Tuesday, August 23, 2016

The True and Only Heaven; SBC Nativists, Oil and President Carter

       Sunday Ga NPR Two Way Street with Bill Nigut had a fascinating conversation with a Princeton Proff about her new book on the politics of the gas pump during the Carter administration.


    In 1993 in Birmingham at a Cooperative Baptist function in a press pool I asked President Carter about Tom Edsall's aside in his 84 New Politics of Inequality how the independent oilmen of Texas, OK, and La rallied to give him political hell in the 78 midterms. Edsall said it was the strategic financing of these groups going back to Joe McCarthy that kept the right wing in play in national politics.


    The fundamentalist takeover of the Southern Baptist Convention that coincided with President Carter's ascendancy and helped lead to his defeat in 1980 was spearheaded by a son of a Vice President of Exxon Oil whose families rightwing politics ran deep.
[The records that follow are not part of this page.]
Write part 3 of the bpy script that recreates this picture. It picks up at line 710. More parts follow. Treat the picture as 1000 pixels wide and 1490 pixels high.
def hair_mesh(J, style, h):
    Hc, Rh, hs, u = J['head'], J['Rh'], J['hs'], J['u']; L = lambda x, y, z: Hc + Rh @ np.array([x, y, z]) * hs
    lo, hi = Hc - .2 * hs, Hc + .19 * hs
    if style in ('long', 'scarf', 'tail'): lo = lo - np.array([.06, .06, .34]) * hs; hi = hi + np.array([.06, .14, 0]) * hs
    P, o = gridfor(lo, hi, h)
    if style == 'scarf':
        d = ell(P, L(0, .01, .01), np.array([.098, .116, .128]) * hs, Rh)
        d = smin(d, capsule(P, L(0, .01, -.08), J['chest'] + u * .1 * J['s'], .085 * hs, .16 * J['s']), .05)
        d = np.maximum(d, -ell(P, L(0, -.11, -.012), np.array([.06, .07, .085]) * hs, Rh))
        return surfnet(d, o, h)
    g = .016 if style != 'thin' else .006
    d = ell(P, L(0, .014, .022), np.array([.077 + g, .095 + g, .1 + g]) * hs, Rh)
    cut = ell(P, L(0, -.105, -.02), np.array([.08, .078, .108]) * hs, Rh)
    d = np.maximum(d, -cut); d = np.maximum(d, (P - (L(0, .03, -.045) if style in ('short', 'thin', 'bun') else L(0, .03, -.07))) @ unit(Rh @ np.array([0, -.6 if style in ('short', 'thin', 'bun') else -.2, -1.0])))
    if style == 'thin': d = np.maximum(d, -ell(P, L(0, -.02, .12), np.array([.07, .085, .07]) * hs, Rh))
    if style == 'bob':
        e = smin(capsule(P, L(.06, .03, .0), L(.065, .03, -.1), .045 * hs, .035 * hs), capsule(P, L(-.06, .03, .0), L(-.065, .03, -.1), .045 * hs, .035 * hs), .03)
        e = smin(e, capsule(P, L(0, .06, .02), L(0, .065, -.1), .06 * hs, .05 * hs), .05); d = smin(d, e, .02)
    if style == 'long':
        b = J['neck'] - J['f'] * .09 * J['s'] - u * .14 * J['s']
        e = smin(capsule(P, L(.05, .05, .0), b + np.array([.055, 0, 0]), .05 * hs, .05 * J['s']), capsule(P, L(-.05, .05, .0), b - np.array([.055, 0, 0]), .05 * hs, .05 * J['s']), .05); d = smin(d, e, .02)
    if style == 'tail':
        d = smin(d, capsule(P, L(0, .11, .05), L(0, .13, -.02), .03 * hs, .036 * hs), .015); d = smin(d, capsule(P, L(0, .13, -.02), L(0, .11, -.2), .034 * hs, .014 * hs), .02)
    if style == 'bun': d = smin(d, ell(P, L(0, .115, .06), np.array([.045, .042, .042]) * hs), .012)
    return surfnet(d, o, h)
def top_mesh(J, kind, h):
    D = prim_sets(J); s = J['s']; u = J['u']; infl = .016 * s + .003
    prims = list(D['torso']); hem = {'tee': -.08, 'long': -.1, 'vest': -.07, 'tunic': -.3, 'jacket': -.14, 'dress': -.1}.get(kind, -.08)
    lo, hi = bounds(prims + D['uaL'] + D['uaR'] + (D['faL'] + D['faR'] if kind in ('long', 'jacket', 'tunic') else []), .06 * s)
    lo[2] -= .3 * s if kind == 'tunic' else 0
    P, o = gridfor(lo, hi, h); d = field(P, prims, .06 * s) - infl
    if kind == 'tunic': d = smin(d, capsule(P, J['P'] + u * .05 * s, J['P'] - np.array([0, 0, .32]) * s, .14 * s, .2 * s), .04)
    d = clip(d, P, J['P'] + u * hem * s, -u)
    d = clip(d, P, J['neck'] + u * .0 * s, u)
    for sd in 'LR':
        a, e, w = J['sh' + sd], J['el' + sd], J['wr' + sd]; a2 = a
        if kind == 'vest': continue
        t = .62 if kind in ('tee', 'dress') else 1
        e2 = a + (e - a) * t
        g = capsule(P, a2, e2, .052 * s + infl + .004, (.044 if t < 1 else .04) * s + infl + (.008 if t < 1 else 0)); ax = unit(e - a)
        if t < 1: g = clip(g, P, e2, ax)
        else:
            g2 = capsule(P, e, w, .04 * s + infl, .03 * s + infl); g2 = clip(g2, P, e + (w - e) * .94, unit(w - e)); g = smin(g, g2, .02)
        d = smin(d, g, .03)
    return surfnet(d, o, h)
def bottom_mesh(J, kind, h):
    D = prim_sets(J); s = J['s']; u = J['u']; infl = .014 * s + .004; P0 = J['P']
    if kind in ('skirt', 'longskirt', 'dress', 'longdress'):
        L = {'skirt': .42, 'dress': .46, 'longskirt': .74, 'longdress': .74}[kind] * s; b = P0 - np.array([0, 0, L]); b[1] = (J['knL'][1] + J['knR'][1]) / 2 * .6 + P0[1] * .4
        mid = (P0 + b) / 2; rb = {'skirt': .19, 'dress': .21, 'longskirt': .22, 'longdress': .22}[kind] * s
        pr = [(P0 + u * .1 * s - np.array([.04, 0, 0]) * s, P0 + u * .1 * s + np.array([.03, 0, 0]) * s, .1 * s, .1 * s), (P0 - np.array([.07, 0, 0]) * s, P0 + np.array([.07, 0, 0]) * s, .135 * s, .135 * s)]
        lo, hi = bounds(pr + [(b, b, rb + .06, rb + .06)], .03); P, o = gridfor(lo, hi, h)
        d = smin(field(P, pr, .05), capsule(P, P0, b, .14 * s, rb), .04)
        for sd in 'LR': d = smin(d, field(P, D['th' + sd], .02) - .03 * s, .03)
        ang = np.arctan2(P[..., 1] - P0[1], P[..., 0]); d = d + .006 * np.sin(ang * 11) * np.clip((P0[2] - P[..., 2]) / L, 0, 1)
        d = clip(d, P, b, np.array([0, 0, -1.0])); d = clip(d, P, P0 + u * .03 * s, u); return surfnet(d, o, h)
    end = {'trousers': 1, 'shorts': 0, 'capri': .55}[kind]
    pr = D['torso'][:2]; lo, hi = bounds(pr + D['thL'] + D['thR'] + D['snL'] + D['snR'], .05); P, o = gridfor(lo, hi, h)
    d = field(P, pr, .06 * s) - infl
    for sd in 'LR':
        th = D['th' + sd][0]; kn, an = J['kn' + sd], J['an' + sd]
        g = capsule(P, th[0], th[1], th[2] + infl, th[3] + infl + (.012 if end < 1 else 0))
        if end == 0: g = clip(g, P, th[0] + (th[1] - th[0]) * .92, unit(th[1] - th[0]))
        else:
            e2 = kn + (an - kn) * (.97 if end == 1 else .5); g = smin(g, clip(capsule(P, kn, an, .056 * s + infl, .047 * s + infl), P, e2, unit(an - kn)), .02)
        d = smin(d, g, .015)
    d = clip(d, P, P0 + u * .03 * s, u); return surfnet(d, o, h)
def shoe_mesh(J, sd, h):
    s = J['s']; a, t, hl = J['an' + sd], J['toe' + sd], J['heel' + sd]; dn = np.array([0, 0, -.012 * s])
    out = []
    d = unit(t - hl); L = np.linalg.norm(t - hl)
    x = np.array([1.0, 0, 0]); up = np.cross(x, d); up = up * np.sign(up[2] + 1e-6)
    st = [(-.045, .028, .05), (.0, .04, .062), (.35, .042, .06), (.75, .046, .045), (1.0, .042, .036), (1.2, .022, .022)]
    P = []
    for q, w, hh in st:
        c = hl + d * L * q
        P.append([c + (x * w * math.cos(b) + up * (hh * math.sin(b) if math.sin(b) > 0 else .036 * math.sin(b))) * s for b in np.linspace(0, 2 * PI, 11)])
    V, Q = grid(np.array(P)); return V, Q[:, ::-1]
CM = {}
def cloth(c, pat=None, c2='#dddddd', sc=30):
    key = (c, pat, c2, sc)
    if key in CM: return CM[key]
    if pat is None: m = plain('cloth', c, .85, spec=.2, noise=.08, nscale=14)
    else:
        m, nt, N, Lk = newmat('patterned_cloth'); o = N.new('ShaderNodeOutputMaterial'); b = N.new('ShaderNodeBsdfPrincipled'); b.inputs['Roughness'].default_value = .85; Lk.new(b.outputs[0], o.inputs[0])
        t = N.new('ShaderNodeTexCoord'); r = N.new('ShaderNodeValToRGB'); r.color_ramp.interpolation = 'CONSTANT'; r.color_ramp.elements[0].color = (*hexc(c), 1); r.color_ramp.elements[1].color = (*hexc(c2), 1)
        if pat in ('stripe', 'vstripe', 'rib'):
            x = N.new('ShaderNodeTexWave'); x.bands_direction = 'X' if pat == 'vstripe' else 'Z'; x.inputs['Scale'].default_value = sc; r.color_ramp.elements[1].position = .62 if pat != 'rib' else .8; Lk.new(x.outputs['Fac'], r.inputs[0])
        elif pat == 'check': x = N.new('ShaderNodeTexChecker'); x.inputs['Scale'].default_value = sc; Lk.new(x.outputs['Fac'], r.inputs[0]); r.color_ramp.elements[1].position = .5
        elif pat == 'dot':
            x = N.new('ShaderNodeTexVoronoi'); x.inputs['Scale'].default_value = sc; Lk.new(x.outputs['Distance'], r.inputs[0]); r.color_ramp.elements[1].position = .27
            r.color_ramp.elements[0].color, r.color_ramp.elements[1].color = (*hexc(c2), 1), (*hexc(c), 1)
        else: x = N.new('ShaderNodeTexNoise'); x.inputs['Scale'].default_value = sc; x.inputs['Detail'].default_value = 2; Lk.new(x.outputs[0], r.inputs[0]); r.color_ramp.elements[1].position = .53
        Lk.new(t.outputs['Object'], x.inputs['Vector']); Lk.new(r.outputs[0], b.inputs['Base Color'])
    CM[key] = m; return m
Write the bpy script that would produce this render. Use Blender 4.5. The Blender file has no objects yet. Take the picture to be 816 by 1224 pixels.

Paul Pressler was Bush 41 nominee to head the US Office of Govt Ethics in 1990 or so. Pressler was surrounded by right wing activists in the takeover the likes of Bircher Albert Lee Smith, Jesse Helms the Baptist racist Senator of NC, and Adrian Rogers's Memphis church person of influence Ed McAteer; not to mention the cabal that marinated FBC Dallas WA Criswell whose current pastor Jeffress is supporting Donald Trump.


     President Carter on that day in 93 said he would have to think about all that.


     Wuthnow's book Rough Country, is good parallel piece to Nigut's interview Sunday. How Lee Atwater perfected these right wing resentments of race and abortion and class struggle to benefit the interests of Pressler and his right wingers.


    Ironically the nativism of Pressler and fundy appeal is the downside of President Carter's ideologue almost in residence during his Presidency, Christopher Lasch.


      http://www.nytimes.com/1991/01/27/books/where-has-progress-got-us.html?pagewanted=all


    I remember having a discussion of this in passing several years ago with David Shi, former Furman President and chair of Davidson History Department. Shi graduated from HS in the Atlanta vicinity in 69--he did see Janis Joplin at the rock concert south of Atlanta July 5 that year--and considers Lasch a key influence on his intellectual and academic journey. The Shi Sustainability Project at Furman apparently has origins in Lasch and the better though misunderstood visions of President Carter.


      A small suggestion. Would be great for Nigut and Two Way Street to come back to this conversation with Shi and fellow contemporary Atlanta native Doug Cumming, son of 60s Newsweek Bureau chief Joe Cumming.


    They can enlarge the frame of the legacy of Jimmy Carter, and the politics of the time and as add on discuss the legacy of Marshall Frady. Both of them great fans of Frady. Maybe they could channel what Furman grad and the greatest social justice journalist of the last half of the 20th Century would have to say about all this.


    Now that would be a great conversation for sure.